Tribunal judiciaire de Paris, 9 juin 2016
Tribunal judiciaire de Paris, 9 juin 2016

Type de juridiction : Tribunal judiciaire

Juridiction : Tribunal judiciaire de Paris

Thématique : Traitement des affaires judiciaires | Presse à sensation

Résumé

Le titre de presse « Le nouveau détective » a été condamné pour atteinte à la vie privée d’un homme mis en examen pour proxénétisme. En couverture, il était décrit comme « le prof devenu proxo » avec des détails personnels, tels que son domicile et sa situation financière. Un cliché de lui, flouté, était accompagné de commentaires sarcastiques, le qualifiant de « papy proxo ». La cour a jugé que la présentation de ces éléments ne respectait pas la dignité de la personne et ne participait pas à une information légitime, soulignant l’absence de qualité dans le traitement journalistique de l’affaire.

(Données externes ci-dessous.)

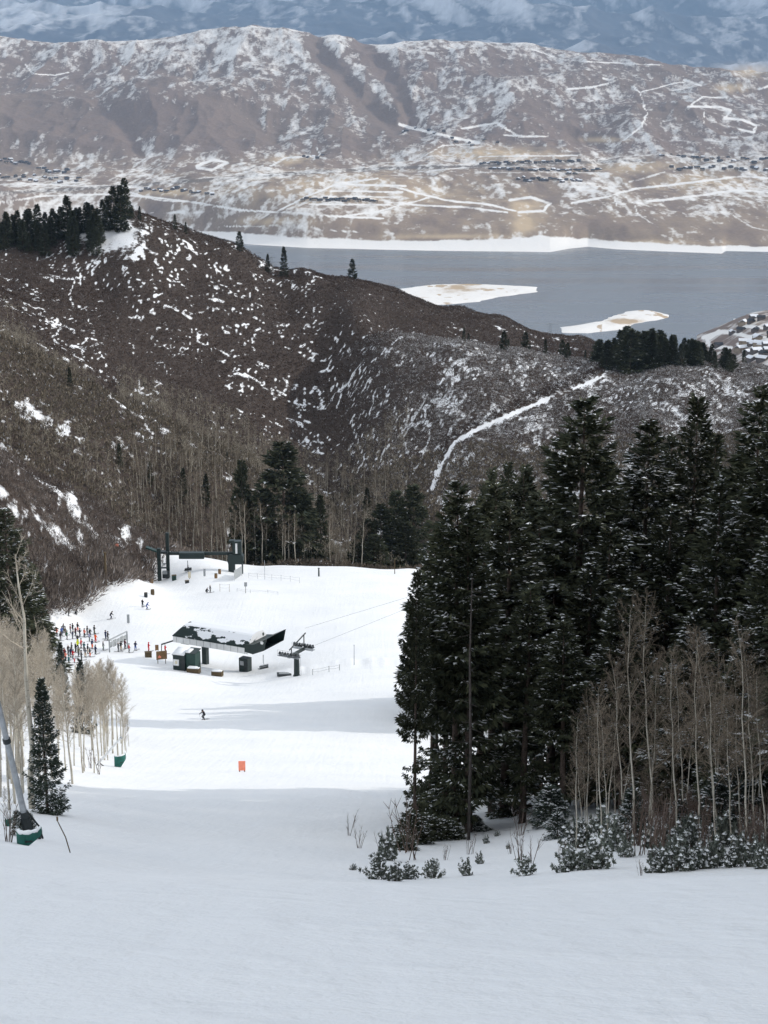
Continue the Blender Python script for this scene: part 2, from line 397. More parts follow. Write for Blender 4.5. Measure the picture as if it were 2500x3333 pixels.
# ---- far hills: grid from the shoreline back
fc = [(-2200,650,7000),(0,640,7000),(800,640,7000),(1250,640,7000),(1700,650,7000),(2100,660,7000),(2500,660,7000),(4500,660,7000),
      (-2200,700,6550),(0,690,6550),(800,700,6500),(1250,715,6500),(1800,720,6500),(2500,735,6500),(4500,735,6500),
      (-2000,575,8000),(0,590,8000),(600,570,8000),(1250,540,8000),(1800,535,8000),(2500,560,8000),(4500,560,8000),
      (0,540,8700),(600,520,8700),(1200,500,8700),(1700,490,8700),(2200,480,8700),(2500,490,8700),(-2000,520,8700),(4500,480,8700),
      (0,285,9900),(240,320,9900),(480,258,10000),(620,252,10000),(800,300,9900),(1000,390,9600),(0,292,10250),(480,268,10400),(620,262,10400),(-2000,280,9900),
      (300,470,9050),(800,470,9000),(1250,460,9000),(1400,430,9200),
      (300,215,10900),(100,190,11000),(500,190,11000),(1000,230,10600),(1250,290,10200),(1650,300,10100),(2000,330,9900),(2300,350,9700),(2500,380,9500),
      (1900,240,10700),(2200,280,10500),(2450,300,10400)]
rdg = [(-2200,140,11500),(-400,125,11500),(0,122,11500),(250,142,11500),(400,132,11500),(600,108,11500),(770,84,11500),(850,88,11500),(1000,105,11500),(1150,130,11500),(1300,143,11500),(1400,132,11500),(1550,126,11500),(1700,142,11500),(1900,168,11500),(2100,192,11500),(2300,226,11500),(2500,240,11300),(3000,280,11000),(4500,300,11000)]
for x, y, d in rdg: fc += [(x,y,d),(x,y+50,d+700),(x,y+80,d+1800)]
fw = [P(*q) for q in fc]
for px in np.arange(-2400, 4700, 350): fw.append(P(px, float(np.interp(px, [s[0] for s in SHORE], [s[1] for s in SHORE])), float(shoreY(px))))
fw = np.array(fw); fpx = np.array([q[0] for q in fc] + list(np.arange(-2400, 4700, 350)))
Tfar = TPS(np.c_[fpx/900., fw[:,1]/1200.], fw[:,2]/1000., 1e-5)
RAV = [[(1040,140),(1080,200),(1150,280),(1230,350),(1290,400)],[(1180,150),(1250,210),(1310,290),(1340,380)],[(620,260),(760,330),(900,440)],[(1420,270),(1330,330),(1380,420)],[(1880,430),(1990,480),(1950,510)],[(330,330),(420,430),(460,480)],[(1620,330),(1560,420),(1450,480)]]
cols = np.r_[np.linspace(-2200, -150, 90)[:-1], np.linspace(-150, 2650, 640), np.linspace(2650, 4700, 90)[1:]]
tt = np.linspace(0, 1, 520)
ys = shoreY(cols)
ysm = np.convolve(np.pad(ys, 40, 'edge'), np.hanning(83)[1:-1]/np.hanning(83).sum(), 'valid')
bl_ = sstep(0, .09, tt)[:, None]
FY = ys[None, :]*(1-bl_) + ysm[None, :]*bl_
FY = FY + (13300-FY)*tt[:, None]
fpxg = np.repeat(cols[None, :], len(tt), 0)
FZ = Tfar(fpxg/900., FY/1200.)*1000
for _ in range(2): FX = (fpxg-1250)/F*(FY*cp-FZ*sp)
hgt = np.clip((FZ-LAKE)/700, 0, 1)
FZ = FZ + ((ridged(FX*.0009, FY*.0006, 4, 50)-.45)*125+(ridged(FX*.0026, FY*.0014, 4, 52)-.45)*65)*sstep(.12, .55, hgt)*(1-sstep(11200, 11600, FY)*.7) + (fbm(FX*.004, FY*.004, 4, 55)-.5)*45*sstep(.03, .3, hgt) + (fbm(FX*.015, FY*.015, 3, 59)-.5)*9*sstep(.0, .15, hgt)
_, fpy0 = proj(FX, FY, FZ)
for g, dep in zip(RAV, (40, 32, 24, 28, 32, 24, 26)):
    dd = polydist(fpxg, fpy0, g); FZ = FZ - dep*np.exp(-(dd/32)**2)
edge = sstep(0, .05, tt)[:, None]
FZ = LAKE-.5 + (np.maximum(FZ, LAKE+3)-LAKE)*edge + 1.0*sstep(0, .01, tt)[:, None]
_, fpy = proj(FX, FY, FZ)
# land cover: snow, brush, bare tan earth, and a cloud shadow painted as brush
str_ = fbm(FX*.006, FY*.0022, 5, 61)-.5; fin = fbm(FX*.022, FY*.008, 4, 66)-.5
fin2 = fbm(FX*.06, FY*.02, 3, 68)-.5
snow = .40 + str_*.62 + fin*.6 + fin2*.6
snow += .20*sstep(230, 120, fpy)*(fpxg < 2100) + .12*np.exp(-(((fpxg-950)/500)**2+((fpy-230)/120)**2))
snow -= .36*np.exp(-(((fpxg-350)/520)**2+((fpy-400)/95)**2)) + .12*np.exp(-(((fpxg-1700)/300)**2+((fpy-400)/80)**2))  # first term paints a cloud's shadow on the left hills as thinner snow
for g, wd in zip(RAV[:2], (34, 28)):
    dd = polydist(fpxg+10, fpy, g); snow -= .55*np.exp(-(dd/wd)**4)
asp = np.clip(np.gradient(FZ, axis=1)/np.maximum(np.gradient(FX, axis=1), .5)*2.2, -1, 1)
snow += .16*asp*(1-sstep(470, 560, fpy))
plain_z = sstep(470, 560, fpy)
snow += plain_z*(.05+str_*.55+fin2*.4)
snow -= .22*sstep(690, 720, fpy)*sstep(1050, 1200, fpxg)
LINES = [([(80,210),(110,240),(180,245),(225,235)],4,.9),([(395,170),(400,200),(390,225)],3,.9),
 ([(0,625),(200,612),(430,598),(900,560),(1300,540),(1700,530),(2100,515)],4,.55),([(0,660),(120,640),(340,632),(500,640),(640,660),(760,680),(950,695),(1250,712)],6,1),
 ([(420,625),(520,650),(640,660)],5,.9),([(460,690),(680,692)],4,.8),([(730,735),(900,735),(1100,750),(1280,762)],4,.7),
 ([(900,690),(1000,640),(1100,600),(1230,580)],6,1),([(900,690),(1100,705),(1230,690),(1400,640)],5,.9),
 ([(1100,600),(1320,605)],7,1),([(1080,622),(1310,625)],6,1),([(1050,640),(1300,642)],6,.9),([(1010,665),(1270,668)],6,.9),
 ([(1250,600),(1330,620),(1450,650),(1600,665),(1680,685)],7,.9),([(1250,660),(1500,672),(1650,690)],8,.8),([(1660,650),(1730,640),(1790,660),(1770,685),(1690,690)],9,.9),
 ([(1860,660),(1980,640),(2080,610),(2200,600),(2400,575),(2500,580)],7,1),([(2110,655),(2250,640),(2400,620),(2500,628)],8,1),([(2000,640),(2010,670)],4,.8),([(2060,660),(2080,700),(2140,740)],4,.8),
 ([(1300,405),(1400,430),(1500,455),(1560,465)],9,1),([(1500,420),(1620,400),(1680,440)],7,.9),([(1640,440),(1780,445)],6,.9),([(1360,520),(1440,475),(1560,468)],4,.8),
 ([(1730,160),(1830,195),(1900,200),(2150,210)],4,.8),([(1850,290),(1930,285),(2000,265),(1960,255)],6,1),([(2060,280),(2080,300),(2105,370),(2090,410),(2035,455)],5,1),([(2085,300),(2200,270),(2250,265)],4,.8),
 ([(2250,340),(2290,315),(2370,318)],5,.9),([(2240,345),(2350,350),(2380,360),(2360,385),(2420,390),(2460,410),(2455,430),(2410,420)],7,1),([(2290,365),(2290,400)],4,.8),([(2470,290),(2500,280)],8,1),([(2230,260),(2280,280)],9,.8),
 ([(1560,510),(1700,508),(1880,505)],5,.8),([(1360,560),(1500,545),(1700,540)],4,.7),([(1550,560),(1950,562)],4,.6),([(0,600),(100,600),(250,605)],6,.8),
 ([(640,540),(700,520),(740,530),(690,550),(640,545)],9,1),([(880,540),(930,515),(1010,508),(1060,515)],7,.8),([(1030,480),(1045,500),(1020,520)],5,.8),
 ([(2370,690),(2450,740),(2500,750)],4,.7),([(2050,590),(2160,560)],8,.7),([(1080,560),(1180,590)],5,.7)]
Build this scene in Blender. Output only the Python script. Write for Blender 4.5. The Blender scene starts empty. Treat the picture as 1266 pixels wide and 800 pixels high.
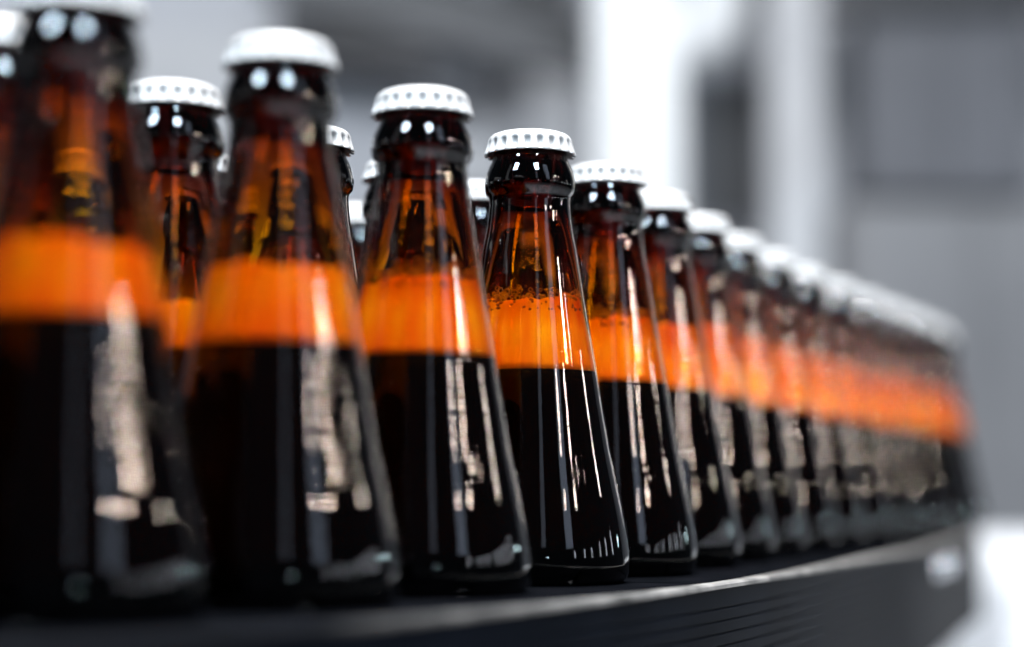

Affaire le nouveau détective

Le titre de presse « le nouveau détective » a été condamné pour atteinte à la vie privée d’une personne mise en examen pour proxénétisme. La publication avait annoncé en page de couverture « Angoulême, le prof devenu proxo Il avait une dizaine de filles sous sa coupe».

 

Atteinte à la vie privée

Etait également reproduit un cliché photographique du mis en examen dont les yeux avaient été légèrement floutés, le représentant, avachi dans un fauteuil dans son jardin les mains entre les jambes écartées, accompagné de cette légende : « Michel P., en photo sur son profil Facebook. Il reste présumé innocent » accompagné de commentaires sarcastiques : « le montant de votre retraite vous déçoit ? Surtout ne faites pas comme Michel pour arrondir vos fins de mois ! ». « On l’appelle Papy Proxo »

L’article en cause indiquait également le domicile du mis en examen, son âge, la marque de sa voiture, son ancienne profession, sa situation familiale, le montant de sa rémunération « une retraite de 2 000 euros par mois » et son « goût pour les prostitués ».

Exceptions encadrées

Le titre de presse a revendiqué sans succès une exception au titre du droit d’informer ses lecteurs : l’affaire avait été évoquée par la presse régionale et le procureur de la République ayant fait une communication publique à son propos.

En vertu de l’article 9 du Code civil, toute personne a droit au respect de sa vie privée et est fondée à en obtenir la protection ; toute personne dispose également en vertu du même texte, d’un droit exclusif sur son image, attribut de la personnalité, et sur l’utilisation qui en est faite, qui lui permet, en principe, de s’opposer à la diffusion de son image sans son autorisation et d’obtenir réparation du préjudice subi.

Ces droits peuvent cependant céder devant les nécessités de la liberté d’expression lorsque la diffusion des informations ou des images est légitime au regard de ces nécessités, l’appréciation de cette légitimité étant fonction d’un ensemble de circonstances tenant essentiellement à la personne qui se plaint de l’atteinte aux droits protégés par l’article 9 du Code civil, notamment sa qualité et son comportement antérieur, et à l’objet de la publication en cause – son contenu, sa forme, l’absence de malveillance et d’atteinte à la dignité de la personne, ainsi que sa participation à un débat d’intérêt général.

Dans ce cas cependant il doit être pris en compte la qualité de l’information délivrée ; ces critères sont conformes aux stipulations des articles 8 et 10 de la convention de sauvegarde des droits de l’homme et des libertés fondamentales.

Qualité de l’information délivrée

C’est précisément le critère de la qualité de l’information délivrée qui faisait défaut en l’espèce.   Si le traitement journalistique d’une affaire judiciaire permet de déroger aux droits au respect dû à la vie privée ou au droit à l’image, c’est à la condition que l’évocation d’une telle affaire ne soit pas le prétexte à une description racoleuse et indigne de la personne mise en cause, quels que soient les faits qui lui sont reprochés.

C’est à juste titre que le mis en examen s’est plaint de la présentation faite des éléments de sa vie privée et du cliché photographique le représentant, en le désignant sous l’appellation dédaigneuse et démagogique de « papy proxo » ; cette présentation ne pouvait être considérée comme participant de la légitime information du public sur un sujet d’information générale.